Using the records below, copy exactly the part that opens with the line holding "Reconstruct this image" and closes with the line holding "COL = S.collection", minus the pictures.

[A run of records]
──────
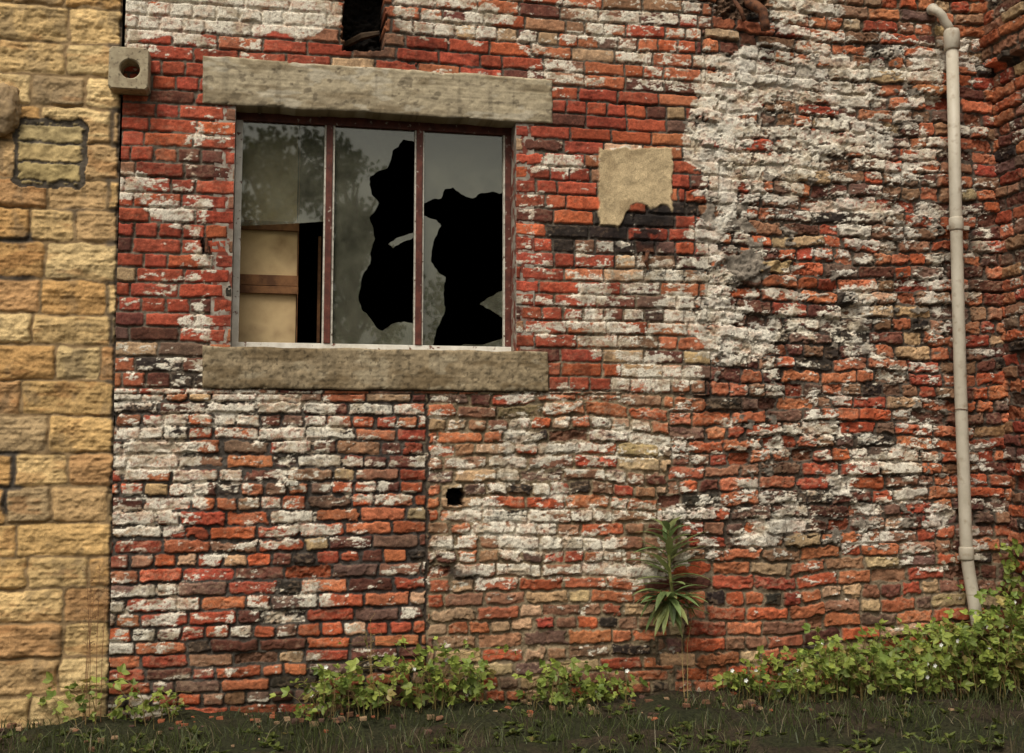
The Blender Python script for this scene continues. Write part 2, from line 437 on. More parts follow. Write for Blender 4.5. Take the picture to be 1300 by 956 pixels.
    if allreg is None:
        cr = np.abs(nn(X/.22, Z/.22, 22, 4, .8))
        crm = (1-ss(.02, .08, cr))*(reg == 3)*ss(.0, .8, nn(X/.35, Z/.3, 1, 1)+.3)
        col = L3(col, col*.28, crm*.85); h = h-crm*.008
        # bulged, broken area in the middle right and the little ledge of rebuilt bricks
        bul = zones(U, V, 0, [(930, 296, 1100, 352, .010), (930, 352, 1110, 440, -.012), (1040, 250, 1160, 300, .006)], seed=5, jit=20)
        h = h+bul+np.abs(bul)*.35*rn[bid, 4]
        soot_dark = zones(U, V, 0, [(700, 284, 790, 318, .40), (788, 262, 852, 318, .95), (430, 0, 500, 80, .55), (885, -10, 990, 45, .5), (1195, 60, 1235, 800, .22), (560, 718, 604, 738, .8), (575, 750, 640, 800, .35), (1085, 400, 1110, 460, .6), (930, 352, 1100, 362, .5), (640, 550, 720, 600, .2)], seed=4, jit=12)  # soot below the plaster; elsewhere plain darkening at holes, ledge, pipe and patches
        col = L3(col, S(36, 31, 29)[None, :]*(1+.3*med)[:, None], soot_dark*ss(-1.3, .6, med+.3))
        # vertical rain staining
        rain = ss(.7, 2.0, nn(X/.06, Z/.8, 2, 3)+.5*nn(X/.5, Z/.5, 6, 2))
        col = L3(col, col*.62, rain*.6)
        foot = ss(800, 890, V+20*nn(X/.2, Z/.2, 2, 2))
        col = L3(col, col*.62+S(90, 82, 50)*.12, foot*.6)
        # plaster patch
        e = 1.0*nn(X/.05, Z/.05, 3, 3)
        pb = 288-25*ss(784, 800, U)+3*nn(X/.06, Z/.06, 3, 2)
        pat = ss(760, 762.5, U+e)*(1-ss(852, 855, U+e))*ss(187, 189.5, V+e)*(1-ss(-1.5, 1.5, V-pb))
        plc = np.tile(S(188, 166, 130), (n, 1))*(1+.07*nn(X/.06, Z/.06, 8, 4)+.04*fine)[:, None]
        plc = L3(plc, S(150, 129, 98)[None, :], ss(.2, 1.8, nn(X/.1, Z/.1, 12, 3))*.65)
        plc = L3(plc, S(70, 60, 48)[None, :], (1-ss(.0, .05, np.abs(nn(X/.11, Z/.11, 4, 3))))*ss(.2, 1, nn(X/.2, Z/.2, 5, 1))*.7)
        col = L3(col, plc, pat); h = lerp(h, .006+.0010*nn(X/.05, Z/.05, 8, 3), pat)
        def hole(u0, v0, u1, v1, dep, c, j=2.5):
            nonlocal h, col
            ee = j*nn(X/.03, Z/.03, 5, 2)
            m = ((U+ee > u0) & (U+ee < u1) & (V+ee*.7 > v0) & (V+ee*.7 < v1)).astype(float)
            h = lerp(h, -dep+.01*med, m); col = L3(col, np.tile(c, (n, 1))*(1+.3*med[:, None]), m)
        hole(435, -40, 490, 64, .22, S(22, 18, 15), 1.5)
        hole(568, 621, 590, 642, .12, S(20, 17, 15), .8)
        hole(908, -30, 975, 20, .035, S(84, 64, 50), 4)
        hole(255, 300, 262, 322, .02, S(45, 35, 30), 1)
        sj = (np.abs(U-542+2*nn(Z/.05, Z/.3, 2, 2)) < 1.8) & (V > 500) & (V < 800)
        h = np.where(sj, -.018, h); col = np.where(sj[:, None], S(66, 57, 50)[None, :], col)
    return h, col

def stone_field(X, Z, U, V, seed=21, zoff=0):
    rng = np.random.default_rng(seed); n = len(X)
    zed = mkcourses(1.27+zoff, .165, .26, rng)
    med = nn(X/.06, Z/.05, 15, 3); fine = nn(X/.014, Z/.012, 7, 3); big = nn(X/.3, Z/.2, 4, 2)
    Xw = X+.003*nn(X/.06, Z/.06, 1, 2); Zw = Z+.0025*nn(X/.08, Z/.06, 3, 2)+.003*big
    def w(k, j, r): return .20+.24*r.random()
    bid, CX, CZ, HX, HZ = lay(Xw, Zw, zed, w, rng, X.min()-.3, X.max())
    nb = len(CX); rr = rng.random((nb, 8)); rn = rng.standard_normal((nb, 5))
    pal = np.array([S(204, 170, 114, .94), S(198, 160, 102, .95), S(188, 152, 102, .92), S(192, 148, 90, .95), S(176, 147, 104, .9), S(208, 178, 124, .94), S(182, 138, 88, .92)])
    bc = pal[(rr[:, 0]*7).astype(int)]*(1+.07*rn[:, :1])
    jw = .0055
    px = np.abs(Xw-CX[bid]); pz = np.abs(Zw-CZ[bid]); rad = .014
    qx = px-(HX[bid]-jw)+rad; qz = pz-(HZ[bid]-jw)+rad
    sdf = np.sqrt(np.maximum(qx, 0)**2+np.maximum(qz, 0)**2)+np.minimum(np.maximum(qx, qz), 0)-rad+.0012*fine+.0012*med
    bm = 1-ss(-.004, .002, sdf)
    hb = -.005*ss(-.016, 0, sdf)+.0024*med+.0034*nn(X/.16, Z/.09, 9, 3)+.0012*fine+rn[bid, 2]*.0035+.0010*nn(X/.2, Z/.012, 6, 2)
    hm = -.009+.002*med
    shade = 1+.08*med+.07*fine+.03*nn(X/.3, Z/.02, 12, 3)
    bcol = bc[bid]*shade[:, None]
    bcol = L3(bcol, S(154, 106, 62)[None, :], ss(.8, 2, nn(X/.18, Z/.05, 18, 3)+.7*rn[bid, 3])*.45)
    bcol = L3(bcol, S(116, 100, 78)[None, :], ss(.5, 2, nn(X/.09, Z/.12, 20, 4))*.5)
    bcol = L3(bcol, bcol*.65, ss(-.010, .0, sdf)*.35)
    mc = np.tile(S(134, 111, 80), (n, 1))*(1+.15*med)[:, None]
    dm = zones(U, V, 0, [(-20, 300, 48, 358, 1), (-20, 560, 24, 652, 1), (138, 40, 160, 880, .8), (80, 240, 110, 275, .5)], soft=5, jit=5)
    wide = 1-ss(.002, .010, np.abs(sdf+.003))
    mm = dm*wide
    mc = L3(mc, S(70, 63, 56)[None, :], dm)
    bcol = L3(bcol, S(80, 71, 62)[None, :], mm*.9)
    # patched block: ring of dark mortar with three buff bricks inside
    cxp, czp = P(64, 194).x, P(64, 194).z
    qx = np.abs(X-cxp)-.120; qz = np.abs(Z-czp)-.125
    rs = np.sqrt(np.maximum(qx, 0)**2+np.maximum(qz, 0)**2)+np.minimum(np.maximum(qx, qz), 0)-.048+.004*nn(X/.05, Z/.05, 2, 2)
    inner = rs < 0
    loc = (Z-czp)
    zz = loc+.003*nn(X/.08, Z/.05, 8, 2)
    dzc = np.abs(((zz+.1425) % .095)-.0475)
    ib = 1-ss(.038, .044, dzc+.002*fine); ib = ib*(1-ss(-.030, -.022, rs+.003*fine))
    ic = np.where((loc > .04)[:, None], S(176, 156, 112)[None, :], np.where((loc > -.05)[:, None], S(190, 165, 116)[None, :], S(168, 148, 102)[None, :]))*(1+.10*med+.06*fine)[:, None]
    pcx = L3(np.tile(S(82, 74, 64), (n, 1))*(1+.2*med)[:, None], ic, ib)
    bcol = np.where(inner[:, None], pcx, bcol); mc = np.where(inner[:, None], pcx, mc)
    hin = lerp(-.010+.003*med, -.003+.003*med, ib)
    hb = np.where(inner, hin, hb); hm = np.where(inner, hin, hm)
    col = L3(mc, bcol, bm); h = lerp(hm, hb, bm)
    rain = ss(.8, 2.0, nn(X/.07, Z/.9, 2, 3)+.4*big); col = L3(col, col*.68, rain*.5)
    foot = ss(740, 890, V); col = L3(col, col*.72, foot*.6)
    s = seamX(Z); k = np.abs(X-s)
    jm = 1-ss(.004, .012, k+.003*med)
    col = L3(col, S(66, 58, 52)[None, :], jm*.9); h = h-jm*.010
    return h, col

# ------------------------------------------------------------------ build brick wall
brick_wall = empty('brick_wall')
xs = np.arange(seamB.x-.02, XC+.02, CELL); zs = np.arange(-.06, ZT, CELL)
GX, GZ = np.meshgrid(xs, zs); X = GX.ravel(); Z = GZ.ravel()
U, V = UV(X, 0.0, Z)
h, col = brick_field(X, Z, U, V)
keep = ~((GX > XO0) & (GX < XO1) & (GZ > ZO0-.02) & (GZ < ZO1+.02)) & (GX > seamX(GZ)-.001)
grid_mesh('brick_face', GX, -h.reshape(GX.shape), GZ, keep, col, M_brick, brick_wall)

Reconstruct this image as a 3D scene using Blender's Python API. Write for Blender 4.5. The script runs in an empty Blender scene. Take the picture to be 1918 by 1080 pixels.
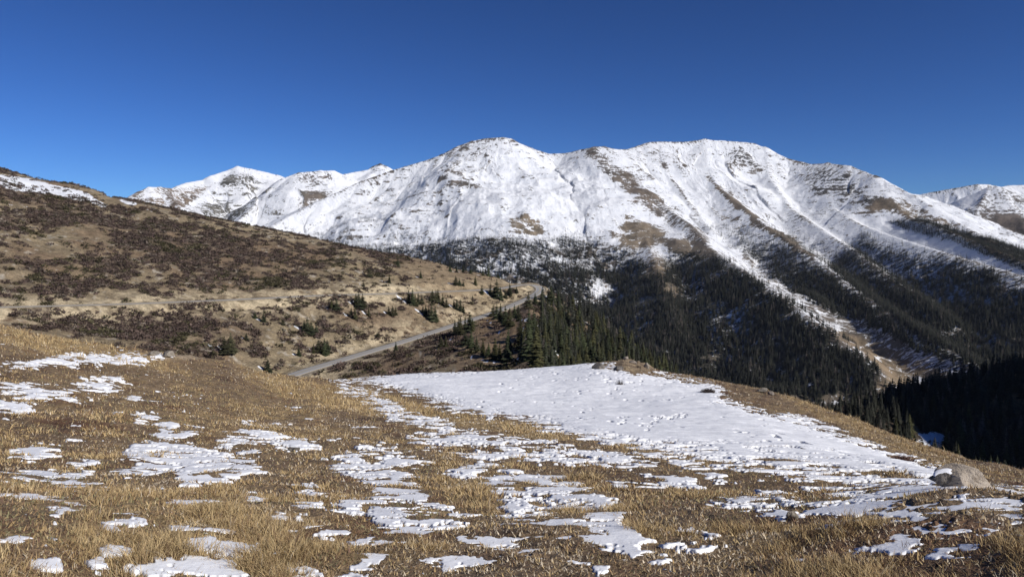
import bpy, math, time
import numpy as np
T0 = time.time()
rng = np.random.default_rng(7)
S = bpy.context.scene
COL = S.collection

# ------------------------------------------------------------------ camera model
W, H, F, HOR = 1918.0, 1080.0, 1422.0, 440.0
PITCH = math.atan((540.0 - HOR) / F)
CP, SP = math.cos(PITCH), math.sin(PITCH)

def ray(x, y):
    """Direction of the sight line through a point of the photograph (eye at the origin, looking along +Y)."""
    r = (np.asarray(x, float) - 959.0) / F
    u = (540.0 - np.asarray(y, float)) / F
    return r, CP + SP * u, -SP + CP * u

def world(x, y, d):
    X, Y, Z = ray(x, y)
    k = np.asarray(d, float) / np.hypot(X, Y)
    return X * k, Y * k, Z * k

def proj(X, Y, Z):
    f = np.maximum(Y * CP - Z * SP, 1e-3)
    return 959.0 + F * X / f, 540.0 - F * (Y * SP + Z * CP) / f

# ------------------------------------------------------------------ noise
def _h(i, j, seed):
    n = (i.astype(np.int64) * 374761393 + j.astype(np.int64) * 668265263 + seed * 1274126177) & 0xFFFFFFFF
    n = ((n ^ (n >> 13)) * 1274126177) & 0xFFFFFFFF
    n = n ^ (n >> 16)
    return (n & 0xFFFF).astype(np.float32) / 65535.0

def vnoise(x, y, seed=0):
    xi, yi = np.floor(x), np.floor(y)
    fx, fy = (x - xi).astype(np.float32), (y - yi).astype(np.float32)
    fx = fx * fx * fx * (fx * (fx * 6 - 15) + 10); fy = fy * fy * fy * (fy * (fy * 6 - 15) + 10)
    xi = xi.astype(np.int64); yi = yi.astype(np.int64)
    a, b = _h(xi, yi, seed), _h(xi + 1, yi, seed)
    c, d = _h(xi, yi + 1, seed), _h(xi + 1, yi + 1, seed)
    return (a + (b - a) * fx) * (1 - fy) + (c + (d - c) * fx) * fy      # 0..1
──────
### Answer
Reconstruct this image as a 3D scene using Blender's Python API. Write for Blender 4.5. The script runs in an empty Blender scene. Take the picture to be 1918 by 1080 pixels.
import bpy, math, time
import numpy as np
T0 = time.time()
rng = np.random.default_rng(7)
S = bpy.context.scene
COL = S.collection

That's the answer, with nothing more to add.